Objective: From the listing below, pull each line that includes "Keep".

Supplied records:
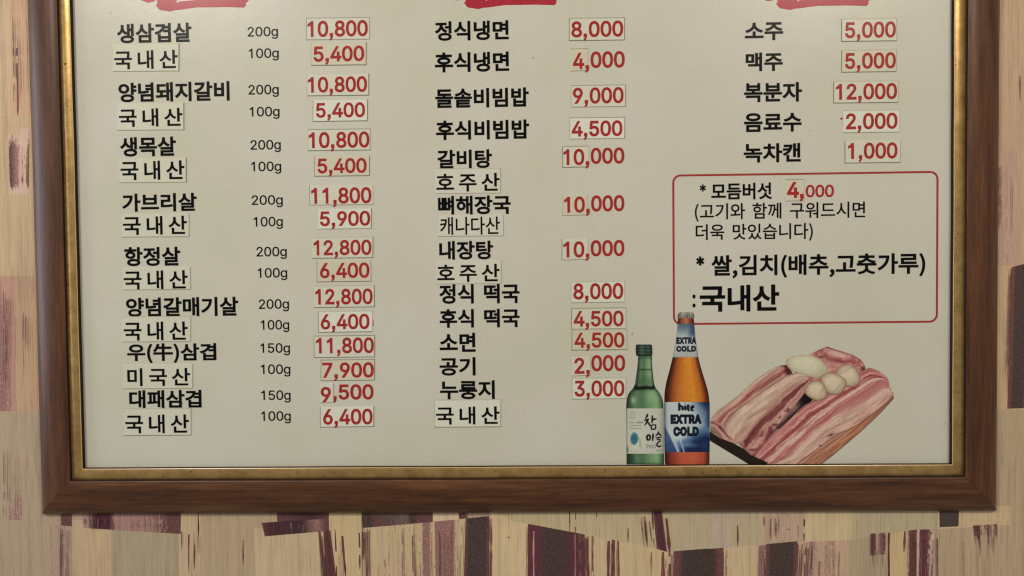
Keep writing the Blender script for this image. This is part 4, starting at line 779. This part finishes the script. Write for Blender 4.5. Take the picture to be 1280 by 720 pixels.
for t, x0, x1, y0, y1, q, sides in (
        ('국 내 산', 143, 222.5, 63, 86.5, (141, 55, 224, 89.5), 'Rb'), ('국 내 산', 149, 228.5, 135.5, 158.5, (147, 129, 230, 163), 'Rb'),
        ('국 내 산', 151, 231, 201, 225, (149.5, 198, 233, 228.5), 'Rb'), ('국 내 산', 154, 234, 270, 293.5, (153, 267.5, 236.5, 296.5), 'rb'),
        ('국 내 산', 155, 235, 338, 361.5, (153.5, 334, 238, 362.5), 'rb'), ('국 내 산', 155, 235, 402, 425.5, (153, 396, 238.5, 427.5), 'trb'),
        ('미 국 산', 159.5, 238, 460, 482.5, (154, 455.5, 241, 486), 'rb'), ('국 내 산', 157, 236.5, 518, 541.5, (155, 511, 239, 544.5), 'Brt'),
        ('호 주 산', 545.5, 624.5, 216.5, 239.5, (544, 211, 626, 242), 'rt'), ('캐나다산', 550, 625, 271, 293.5, (548, 269, 629, 295.5), 'rb'),
        ('호 주 산', 546.5, 624.5, 330, 352.5, (545, 326, 626.5, 355), 'r'), ('국 내 산', 545, 624.5, 508, 530.5, (543.5, 500, 626, 534), 'Btlr')):
    s, d = sticker('origin_sticker', *q, sides, 'paper_c' if 'l' in sides else 'paper_a', .6)
    lettering('origin_lettering', t, x0, x1, y0, y1, M['black'], s, MED if t != '캐나다산' else 5, d, space=.2)

# ---- the red bordered notice
def border(x0, y0, x1, y1, r, w):
    (ua, va), (ub, vb) = U(x0, y0), U(x1, y1)
    r *= .001; w *= .0005
    vs, n = [], 8
    ring = []
    for cx, cy, a0 in ((ub - r, va + r, -90), (ub - r, vb - r, 0), (ua + r, vb - r, 90), (ua + r, va + r, 180)):
        for k in range(n + 1):
            a = math.radians(a0 + 90 * k / n); ring.append((cx, cy, math.cos(a), math.sin(a)))
    for cx, cy, c, s in ring:
        vs.append((cx + (r + w) * c, cy + (r + w) * s)); vs.append((cx + (r - w) * c, cy + (r - w) * s))
    vs = np.array(vs); m = len(ring)
    fs = [(2 * i, 2 * i + 1, 2 * ((i + 1) % m) + 1, 2 * ((i + 1) % m)) for i in range(m)]
    o = link_mesh('notice_border', W(vs[:, 0], vs[:, 1], INK_D), fs, M['red_line'], board)
    o['label'] = 'thin dark red rounded border round the notice'
border(841.5, 219.5, 1171, 402, 9, 2.5)
def notice(t, x0, x1, y0, y1, off, space=.4, gap=0): return lettering('notice_lettering', t, x0, x1, y0, y1, M['black'], board, off, INK_D, space=space, gap=gap)
notice('*', 874.5, 882.5, 230.5, 239.5, 16)
notice('모듬버섯', 889, 965, 228.5, 249.5, 10)
notice('（고기와 함께 구워드시면', 868.5, 1081.5, 253, 276, LIGHT, .42)
notice('더욱 맛있습니다）', 869.5, 1016, 279.5, 302, LIGHT, .42)
notice('*', 870, 880.5, 320.5, 332, 22)
notice('쌀，김치（배추，고춧가루）', 889, 1156.5, 317.5, 347, 10)
notice('：', 865.5, 869.5, 368, 384.5, 8)
notice('국내산', 874.5, 974, 356, 389.5, 11)

# ------------------------------------------------------------------ printed pictures (flat prints on the sheet)
def vnoise(x, y, seed=0):
    """Smooth value noise for the ink of the printed pictures."""
    x = np.asarray(x, float); y = np.asarray(y, float)
    xi, yi = np.floor(x).astype(int), np.floor(y).astype(int); fx, fy = x - xi, y - yi
    fx = fx * fx * (3 - 2 * fx); fy = fy * fy * (3 - 2 * fy)
    def h(a, b):
        t = np.sin(a * 127.1 + b * 311.7 + seed * 74.7) * 43758.5453
        return t - np.floor(t)
    return (h(xi, yi) * (1 - fx) + h(xi + 1, yi) * fx) * (1 - fy) + (h(xi, yi + 1) * (1 - fx) + h(xi + 1, yi + 1) * fx) * fy
def grad(t, stops):
    """Piecewise colour ramp on array t."""
    p = [s[0] for s in stops]; c = np.array([s[1] for s in stops], float)
    return np.stack([np.interp(t, p, c[:, k]) for k in range(3)], -1)
def blend(a, b, k): return a * (1 - k[..., None]) + np.asarray(b, float) * k[..., None]
def sm(x, a, b): t = np.clip((x - a) / (b - a), 0, 1); return t * t * (3 - 2 * t)

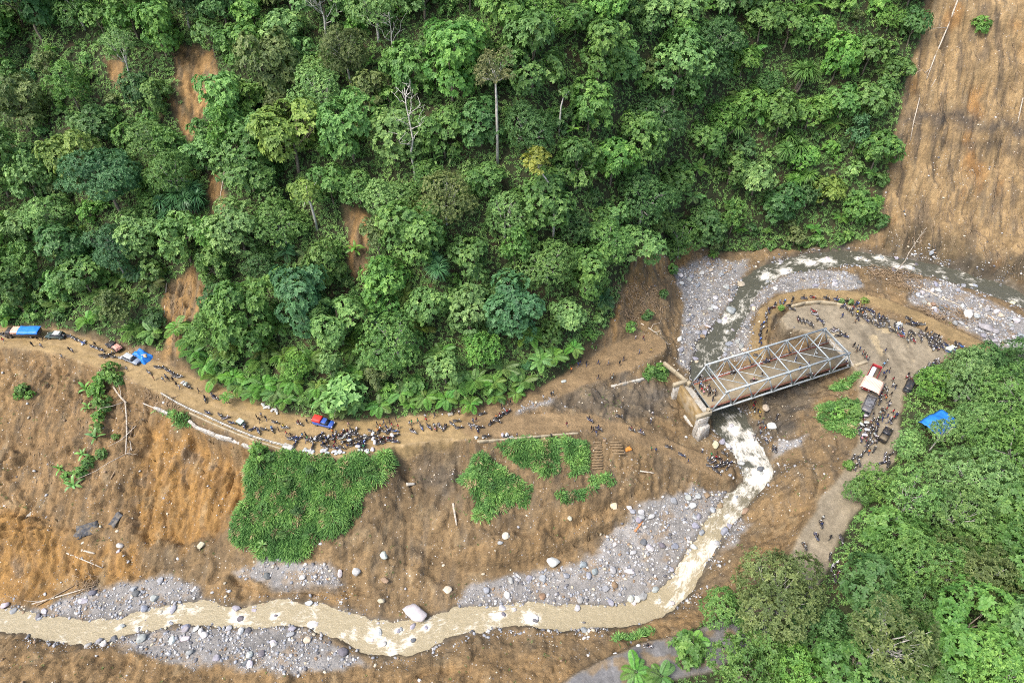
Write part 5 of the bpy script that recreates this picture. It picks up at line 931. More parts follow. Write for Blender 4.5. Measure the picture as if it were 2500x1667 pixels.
# ---------------------------------------------------------------- motorcycles
MW = wheel_mesh('motorcycle_wheel', .29, .11, M_RUBBER, 12); MH = wheel_mesh('motorcycle_rim', .2, .115, M_CHROME, 10)
def moto_meshes():
    body = join([beam((.45, 0, .78), (.0, 0, .42), .2, .2), beam((.08, 0, .42), (-.62, 0, .66), .22, .24), box((.05, 0, .38), (.42, .28, .26)), loft([[(.5, -.2, .4), (.36, -.24, .4), (.36, .24, .4), (.5, .2, .4)], [(.44, -.18, .95), (.36, -.2, .95), (.36, .2, .95), (.44, .18, .95)]]), beam((-.55, 0, .7), (-.95, 0, .74), .18, .12), box((.62, 0, .62), (.36, .13, .05))])
    b = make_mesh('motorcycle_body', *body, [M_PAINT]); bevelled(b, .025)
    fr = make_mesh('motorcycle_frame', *join([tube([(.62, y, .29), (.5, y, .6), (.4, y, .98)], .028, 5) for y in (-.08, .08)] + [tube([(-.62, y, .29), (-.3, y, .38), (.0, y, .34)], .03, 5) for y in (-.1, .1)] + [tube([(.0, -.16, .3), (-.4, -.2, .34), (-.85, -.2, .42)], [.03, .045, .05], 6)]), [M_CHROME], True)
    st = bevelled(make_mesh('motorcycle_seat', *loft([[(-.85, -.12, .78), (-.85, .12, .78), (-.85, .11, .88), (-.85, -.11, .88)], [(-.35, -.16, .72), (-.35, .16, .72), (-.35, .14, .84), (-.35, -.14, .84)], [(.08, -.1, .7), (.08, .1, .7), (.08, .08, .8), (.08, -.08, .8)]]), [M_BLACK]), .03)
    hb = make_mesh('motorcycle_handlebar', *join([tube([(.22, -.36, 1.02), (.36, -.15, 1.05), (.36, .15, 1.05), (.22, .36, 1.02)], .022, 5)] + [tube([(.3, y, 1.05), (.34, y * 1.1, 1.2)], .012, 4) for y in (-.28, .28)] + [box((.33, y, 1.23), (.03, .13, .08)) for y in (-.3, .3)]), [M_BLACK])
    hl = bevelled(make_mesh('motorcycle_headlight', *box((.5, 0, .98), (.14, .22, .16)), [M_LAMP]), .03)
    return b, fr, st, hb, hl
MB_, MFR, MST, MHB, MHL = moto_meshes()
BIKEC = [('black', (.03, .03, .034), 10), ('dark blue', (.03, .05, .14), 4), ('red', (.3, .03, .035), 1), ('white', (.45, .45, .46), 2), ('grey', (.17, .17, .18), 3), ('blue', (.04, .12, .4), 1), ('maroon', (.1, .025, .03), 1)]
def pick(t): return random.choices(t, [q[-1] for q in t])[0]
NB = [0]
def moto(x, y, z, a, phrase=None, group='motorcycles of the crowd', colname=None):
    nm, c, _ = pick(BIKEC) if colname is None else next(q for q in BIKEC if q[0] == colname)
    e = empty('motorcycle', (x, y, z), a, 1.05, tilt=(random.gauss(.06, .06), 0)); link('body', MB_, e, color=jit(c)); link('frame', MFR, e); link('seat', MST, e); link('handlebar', MHB, e, rot=(0, 0, random.gauss(0, .15))); link('headlight', MHL, e)
    for wx in (.64, -.62): w = link('wheel', MW, e, (wx, 0, .29)); link('rim', MH, w)
    NB[0] += 1; return reg(e, phrase or f'{nm} motorcycle', 'motorcycle', group)

# ---------------------------------------------------------------- people: one skinned body per pose
M_SKIN = mat('skin', (.26, .145, .085), .6, var=.08); M_HAIR = mat('black_hair', (.015, .013, .012), .55); M_SHIRT = M_CLOTH
def trouser_mat():
    m = mat('trousers', (.06, .06, .08), .9, var=.15); t = m.node_tree; b = t.nodes['Principled BSDF']; oi = node(t, 'ShaderNodeObjectInfo'); cr = node(t, 'ShaderNodeValToRGB'); cr.color_ramp.interpolation = 'CONSTANT'
    for k, (p, c) in enumerate([(0, (.03, .03, .035)), (.4, (.04, .055, .11)), (.7, (.13, .10, .07)), (.88, (.2, .19, .17))]):
        s = cr.color_ramp.elements[0] if k == 0 else cr.color_ramp.elements.new(p); s.position = p; s.color = c + (1,)
    cr.color_ramp.elements.remove(cr.color_ramp.elements[-1]); t.links.new(oi.outputs['Random'], cr.inputs[0]); t.links.new(cr.outputs[0], b.inputs['Base Color']); return m
M_TROUSER = trouser_mat()
def person_mesh(name, J, edges):
    """J: joint -> (pos, radius); edges: (a, b, region 0 skin 1 shirt 2 trousers)"""
    me = bpy.data.meshes.new(name); ks = list(J); ix = {k: i for i, k in enumerate(ks)}; me.from_pydata([J[k][0] for k in ks], [(ix[a], ix[b]) for a, b, _ in edges], [])
    o = bpy.data.objects.new(name, me); COL.objects.link(o); md = o.modifiers.new('skin', 'SKIN'); md.use_smooth_shade = True
    for k, sv in zip(ks, me.skin_vertices[0].data): sv.radius = (J[k][1], J[k][1]); sv.use_root = k == 'pelvis'
    o.modifiers.new('sub', 'SUBSURF').levels = 1
    ev = o.evaluated_get(bpy.context.evaluated_depsgraph_get()); new = bpy.data.meshes.new_from_object(ev); COL.objects.unlink(o); bpy.data.objects.remove(o)
    for q in (M_SKIN, M_SHIRT, M_TROUSER): new.materials.append(q)
    new.materials.clear()
    for q in (M_SKIN, M_SHIRT, M_TROUSER): new.materials.append(q)
    S_ = [(np.array(J[a][0]), np.array(J[b][0]), r) for a, b, r in edges]
    for p in new.polygons:
        c = np.array(p.center); best = 1e9
        for a, b, r in S_:
            t = np.clip(np.dot(c - a, b - a) / (np.dot(b - a, b - a) + 1e-9), 0, 1); d = np.linalg.norm(c - a - t * (b - a))
            if d < best: best = d; rg = r
        p.material_index = rg; p.use_smooth = True
    return new
def pose(kind):
    J = {'pelvis': ((0, 0, .92), .13), 'waist': ((.01, 0, 1.08), .125), 'chest': ((.02, 0, 1.32), .15), 'neck': ((.01, 0, 1.48), .055), 'chin': ((.03, 0, 1.55), .075), 'head': ((.02, 0, 1.66), .095), 'crown': ((.0, 0, 1.73), .06)}
    for s, sg in (('l', 1), ('r', -1)):
        sw = {'walk': .32 * sg, 'stand': .04 * sg, 'carry': .2 * sg, 'sit': 0}[kind]
        J['sh' + s] = ((0, .17 * sg, 1.40), .07); J['hip' + s] = ((0, .1 * sg, .86), .105)
        if kind == 'sit':
            J['kn' + s] = ((.38, .17 * sg, .80), .075); J['an' + s] = ((.28, .18 * sg, .42), .05); J['toe' + s] = ((.44, .19 * sg, .38), .04)
            J['el' + s] = ((.2, .28 * sg, 1.22), .045); J['wr' + s] = ((.5, .3 * sg, 1.14), .035); J['ha' + s] = ((.58, .3 * sg, 1.12), .04)
        else:
            J['kn' + s] = ((sw * .55 + .04, .11 * sg, .48), .07); J['an' + s] = ((sw * 1.0 - (.12 if sw < -.1 else 0), .11 * sg, .09 + (.06 if sw < -.1 else 0)), .045); J['toe' + s] = ((J['an' + s][0][0] + .17, .12 * sg, .04), .038)
            if kind == 'carry': J['el' + s] = ((.05, .33 * sg, 1.52), .045); J['wr' + s] = ((.1, .2 * sg, 1.74), .035); J['ha' + s] = ((.1, .14 * sg, 1.82), .04)
            else: J['el' + s] = ((-sw * .4 - .03, .25 * sg, 1.12), .045); J['wr' + s] = ((-sw * .7 + .06, .25 * sg, .88), .035); J['ha' + s] = ((-sw * .7 + .09, .24 * sg, .79), .042)
    E = [('pelvis', 'waist', 1), ('waist', 'chest', 1), ('chest', 'neck', 1), ('neck', 'chin', 0), ('chin', 'head', 0), ('head', 'crown', 0)]
    for s in 'lr': E += [('chest', 'sh' + s, 1), ('sh' + s, 'el' + s, 1), ('el' + s, 'wr' + s, 0), ('wr' + s, 'ha' + s, 0), ('pelvis', 'hip' + s, 2), ('hip' + s, 'kn' + s, 2), ('kn' + s, 'an' + s, 2), ('an' + s, 'toe' + s, 0)]
    me = person_mesh('person_' + kind, J, E)
    return me
POSE = {k: pose(k) for k in ('walk', 'stand', 'carry', 'sit')}
def hair_mesh():
    ph = np.arange(10) * 2 * np.pi / 10; r = [(.118, -.02), (.122, .05), (.1, .1), (.05, .135)]; return make_mesh('hair', *loft([np.stack([q * np.cos(ph) * 1.08 - .015, q * np.sin(ph), np.full(10, 1.66 + z) - .05 * (np.cos(ph) < -.3)], 1) for q, z in r]), [M_HAIR], True)
HAIR = hair_mesh()
SHIRT = [('black', (.02, .02, .024), 7), ('dark blue', (.03, .045, .13), 5), ('white', (.42, .42, .42), 4), ('grey', (.22, .22, .23), 3), ('red', (.36, .03, .035), 1), ('maroon', (.16, .03, .035), 2), ('brown', (.2, .13, .08), 2), ('green', (.04, .22, .08), 1), ('yellow', (.62, .45, .06), 1), ('orange', (.6, .2, .05), 1), ('pink', (.6, .3, .32), 1), ('light blue', (.2, .35, .55), 1)]
NPER = [0]
def person(x, y, z, a, kind='stand', shirt=None, group='people of the crowd', extra=''):
    nm, c, _ = pick(SHIRT) if shirt is None else next(q for q in SHIRT if q[0] == shirt)
    s = random.uniform(.95, 1.04); o = link('person', POSE[kind], None, (x, y, z), (0, 0, a), s, jit(c)); link('hair', HAIR, o); NPER[0] += 1
    return reg(o, f'{nm}-shirted person ' + {'walk': 'walking', 'stand': 'standing', 'carry': 'with raised arms', 'sit': 'riding'}[kind] + extra, 'person', group)
SACK = []
for i in range(3):
    ph = np.arange(10) * 2 * np.pi / 10; rr = np.random.default_rng(i)
    secs = [np.stack([np.full(10, x), w * .30 * np.cos(ph) * (1 + rr.normal(size=10) * .06), .17 + w * .17 * np.sin(ph)], 1) for x, w in ((-.5, .35), (-.44, .85), (-.2, 1.05), (.15, 1), (.42, .85), (.5, .3))]
    SACK.append(make_mesh('sack', *loft(secs), [M_CLOTH], True))
def sack(x, y, z, a, s=1.0, col=(.42, .42, .41), group='white sacks along the road', phrase='white sack', tilt=0):
    o = link('sack', random.choice(SACK), None, (x, y, z), (tilt, random.gauss(0, .1), a), s, jit(col, .08)); return reg(o, phrase, 'sack', group)
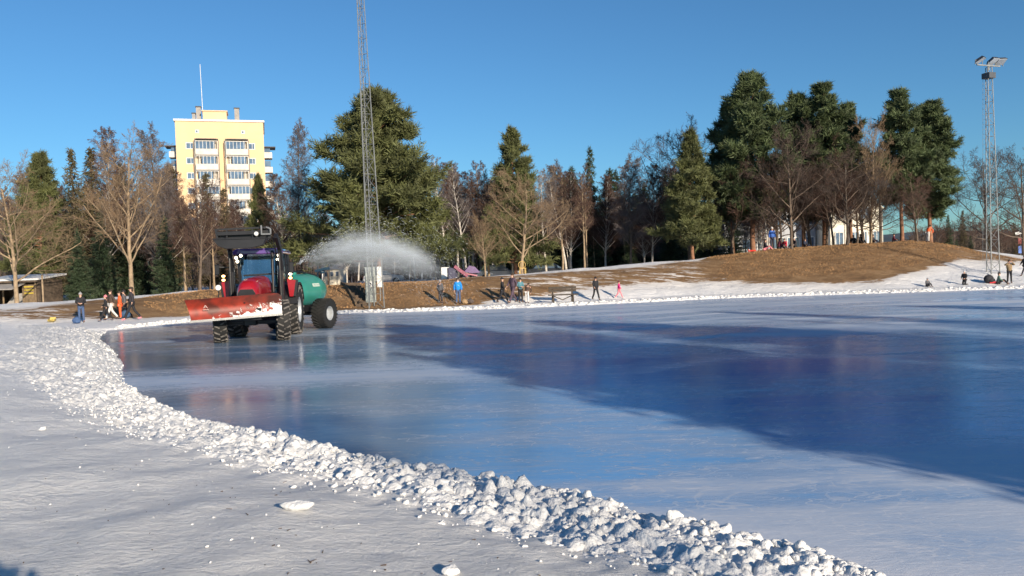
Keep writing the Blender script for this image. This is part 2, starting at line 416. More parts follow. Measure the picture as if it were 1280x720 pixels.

Correct result:
Keep writing the Blender script for this image. This is part 4, starting at line 779. This part finishes the script. Write for Blender 4.5. Take the picture to be 1280 by 720 pixels.
Keep writing the Blender script for this image. This is part 2, starting at line 416. More parts follow. Measure the picture as if it were 1280x720 pixels.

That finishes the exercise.